Well, sorry about that. That rant was almost less coherent than this manga. I guess I let my frustration spill out a little too much. Anyway, don't take my words too harshly if you think this manga is the greatest thing ever. It's an argument that no one can ever win, because it ultimately comes down to the reader's interpretation (or imagination) of the author's intent. The world is full of opinions, and it would be boring if they were all the same. It would be nice to see the same level of thought put into the deconstruction of any manga; I just don't see the substance present in this manga that others attribute to it.
i feel so lost after reading it... i totally love it and confused by it...but i still don't get it...i understand how things went the way they went but i can't piece it together...
This is one of the best short mangas ive ever read. Deep story with mysterious sad and dark backgrounds. The characters are interesting but also a little bit creazy which makes them unique and individual. The whole mood of this book is just to great. And it leaves plenty of space for interpreation.

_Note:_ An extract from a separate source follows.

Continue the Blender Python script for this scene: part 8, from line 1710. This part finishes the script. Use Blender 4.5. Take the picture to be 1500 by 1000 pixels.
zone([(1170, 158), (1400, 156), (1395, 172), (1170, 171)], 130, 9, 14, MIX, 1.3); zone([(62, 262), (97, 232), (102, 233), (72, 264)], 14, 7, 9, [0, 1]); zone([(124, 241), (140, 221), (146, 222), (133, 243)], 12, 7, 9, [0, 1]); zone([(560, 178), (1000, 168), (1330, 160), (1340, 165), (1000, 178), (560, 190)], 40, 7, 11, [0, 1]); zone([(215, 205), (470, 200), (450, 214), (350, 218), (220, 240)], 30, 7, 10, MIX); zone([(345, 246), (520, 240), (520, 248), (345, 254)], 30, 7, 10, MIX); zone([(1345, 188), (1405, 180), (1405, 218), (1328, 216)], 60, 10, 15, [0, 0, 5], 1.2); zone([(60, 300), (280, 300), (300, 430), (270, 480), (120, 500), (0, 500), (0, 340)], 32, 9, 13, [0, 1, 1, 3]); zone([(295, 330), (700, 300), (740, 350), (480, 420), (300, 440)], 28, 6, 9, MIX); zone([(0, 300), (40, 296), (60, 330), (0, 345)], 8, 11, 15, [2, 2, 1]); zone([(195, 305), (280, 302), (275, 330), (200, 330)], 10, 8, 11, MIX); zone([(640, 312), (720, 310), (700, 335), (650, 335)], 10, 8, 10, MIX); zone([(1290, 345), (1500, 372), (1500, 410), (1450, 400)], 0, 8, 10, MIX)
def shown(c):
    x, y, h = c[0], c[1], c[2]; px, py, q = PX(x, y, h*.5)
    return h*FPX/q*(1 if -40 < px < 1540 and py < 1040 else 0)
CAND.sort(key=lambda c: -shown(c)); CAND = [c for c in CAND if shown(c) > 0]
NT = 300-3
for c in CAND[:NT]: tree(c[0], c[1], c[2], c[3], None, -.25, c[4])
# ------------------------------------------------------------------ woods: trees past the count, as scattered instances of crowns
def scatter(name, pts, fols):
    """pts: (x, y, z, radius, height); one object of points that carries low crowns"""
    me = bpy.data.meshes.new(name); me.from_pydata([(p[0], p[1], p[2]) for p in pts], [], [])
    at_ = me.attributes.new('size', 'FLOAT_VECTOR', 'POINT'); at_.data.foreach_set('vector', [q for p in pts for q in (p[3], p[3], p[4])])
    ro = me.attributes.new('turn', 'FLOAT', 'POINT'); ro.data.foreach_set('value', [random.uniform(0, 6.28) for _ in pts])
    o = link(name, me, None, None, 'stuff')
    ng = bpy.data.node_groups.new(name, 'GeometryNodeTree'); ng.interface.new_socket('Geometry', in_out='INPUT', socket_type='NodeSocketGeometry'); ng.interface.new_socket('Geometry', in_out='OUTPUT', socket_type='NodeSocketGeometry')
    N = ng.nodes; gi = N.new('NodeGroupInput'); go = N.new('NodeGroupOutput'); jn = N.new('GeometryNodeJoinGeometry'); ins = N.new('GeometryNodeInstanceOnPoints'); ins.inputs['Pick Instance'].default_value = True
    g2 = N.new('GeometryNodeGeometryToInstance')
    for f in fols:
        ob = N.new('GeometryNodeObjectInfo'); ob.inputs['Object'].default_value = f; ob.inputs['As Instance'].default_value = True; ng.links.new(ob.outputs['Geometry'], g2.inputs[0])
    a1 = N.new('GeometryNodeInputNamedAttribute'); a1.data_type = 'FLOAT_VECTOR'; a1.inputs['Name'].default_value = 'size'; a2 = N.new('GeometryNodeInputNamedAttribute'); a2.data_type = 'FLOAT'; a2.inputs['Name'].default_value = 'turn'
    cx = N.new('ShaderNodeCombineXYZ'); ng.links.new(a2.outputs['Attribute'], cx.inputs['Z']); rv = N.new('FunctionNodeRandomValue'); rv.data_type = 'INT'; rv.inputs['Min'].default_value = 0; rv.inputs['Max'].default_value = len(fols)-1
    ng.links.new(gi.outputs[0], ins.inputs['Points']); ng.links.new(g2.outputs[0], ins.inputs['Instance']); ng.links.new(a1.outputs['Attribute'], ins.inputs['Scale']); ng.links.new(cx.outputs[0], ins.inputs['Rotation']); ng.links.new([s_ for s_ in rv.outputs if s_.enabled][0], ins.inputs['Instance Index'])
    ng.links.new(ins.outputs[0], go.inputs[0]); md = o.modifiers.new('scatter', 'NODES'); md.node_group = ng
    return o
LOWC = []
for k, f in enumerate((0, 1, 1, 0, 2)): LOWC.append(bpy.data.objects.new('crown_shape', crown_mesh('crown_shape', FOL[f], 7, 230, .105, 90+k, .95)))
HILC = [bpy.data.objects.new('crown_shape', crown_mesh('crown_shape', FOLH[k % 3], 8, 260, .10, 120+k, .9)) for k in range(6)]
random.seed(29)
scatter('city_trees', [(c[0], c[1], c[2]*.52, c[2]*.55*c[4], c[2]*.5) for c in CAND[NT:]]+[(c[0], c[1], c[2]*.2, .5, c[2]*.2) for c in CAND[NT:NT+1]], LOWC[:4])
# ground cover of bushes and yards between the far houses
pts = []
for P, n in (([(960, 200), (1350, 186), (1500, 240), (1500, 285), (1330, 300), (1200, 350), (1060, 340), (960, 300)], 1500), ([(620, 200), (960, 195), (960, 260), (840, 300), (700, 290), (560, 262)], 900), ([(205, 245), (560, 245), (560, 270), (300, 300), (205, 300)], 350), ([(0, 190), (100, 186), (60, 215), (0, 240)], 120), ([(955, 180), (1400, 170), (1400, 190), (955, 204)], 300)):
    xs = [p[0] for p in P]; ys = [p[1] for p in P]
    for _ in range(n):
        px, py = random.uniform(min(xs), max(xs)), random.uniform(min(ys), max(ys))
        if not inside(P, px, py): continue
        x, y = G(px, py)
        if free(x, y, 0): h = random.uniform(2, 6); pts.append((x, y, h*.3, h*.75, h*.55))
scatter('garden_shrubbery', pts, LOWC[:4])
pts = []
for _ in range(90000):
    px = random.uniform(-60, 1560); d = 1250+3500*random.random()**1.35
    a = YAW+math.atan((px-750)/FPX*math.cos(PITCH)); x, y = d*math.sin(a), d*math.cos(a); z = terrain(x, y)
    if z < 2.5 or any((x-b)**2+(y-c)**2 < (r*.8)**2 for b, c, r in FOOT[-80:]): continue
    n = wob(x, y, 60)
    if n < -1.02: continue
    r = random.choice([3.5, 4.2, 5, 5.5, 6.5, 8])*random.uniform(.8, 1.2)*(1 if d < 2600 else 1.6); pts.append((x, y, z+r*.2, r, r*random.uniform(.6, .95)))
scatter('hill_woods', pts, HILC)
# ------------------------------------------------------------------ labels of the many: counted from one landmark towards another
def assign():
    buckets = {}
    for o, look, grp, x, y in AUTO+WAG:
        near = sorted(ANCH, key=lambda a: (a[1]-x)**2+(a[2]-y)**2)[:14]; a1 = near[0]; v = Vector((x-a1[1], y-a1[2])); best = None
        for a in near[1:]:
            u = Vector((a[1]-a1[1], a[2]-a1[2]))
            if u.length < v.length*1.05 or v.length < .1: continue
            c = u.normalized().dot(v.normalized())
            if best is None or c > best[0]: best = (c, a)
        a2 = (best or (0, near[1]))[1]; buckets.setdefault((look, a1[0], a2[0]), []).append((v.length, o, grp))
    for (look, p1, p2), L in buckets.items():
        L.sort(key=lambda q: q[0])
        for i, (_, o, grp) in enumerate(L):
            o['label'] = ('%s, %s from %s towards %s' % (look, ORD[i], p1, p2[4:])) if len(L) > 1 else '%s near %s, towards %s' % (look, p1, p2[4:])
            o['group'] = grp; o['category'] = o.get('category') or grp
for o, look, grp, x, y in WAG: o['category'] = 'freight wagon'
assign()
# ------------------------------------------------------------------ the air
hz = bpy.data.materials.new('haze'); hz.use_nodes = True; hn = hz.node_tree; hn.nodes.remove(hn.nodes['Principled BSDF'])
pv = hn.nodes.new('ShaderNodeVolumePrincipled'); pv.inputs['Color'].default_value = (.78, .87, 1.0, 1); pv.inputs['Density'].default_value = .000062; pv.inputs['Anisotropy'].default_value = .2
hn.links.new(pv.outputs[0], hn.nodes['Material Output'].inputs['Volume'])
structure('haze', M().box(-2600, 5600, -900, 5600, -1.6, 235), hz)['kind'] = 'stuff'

This manga demands a lot of work from the reader, but pays it back in full. It's the first time I've ever gone straight back to the beginning after reading a manga and read it through again, and without stopping at that ... quite a trip. Most impressive is the author/artist's exploitation of visual/conversational detail to build up crucial plot elements almost in passing, which gives the whole story a breathtaking economy. But it's a good story as well, in my opinion.
Have to disagree with all three of Laclongquan's points: I don't think the Zhuangzi story encapsulates the "main idea" of this manga at all; would sooner see the "main idea" in the comments of the gentleman on page 291 ... I find that the story as a whole resolves to become something decisively more than a depressing read; and to call the characters weak is an ineffective broadside --- the characters much more closely resemble the cast of a Faulkner novel than any of your typical helpless manga caricatures.
Highly recommended.
(and to bukuwawa ... thanks and hats off for a tremendous job.)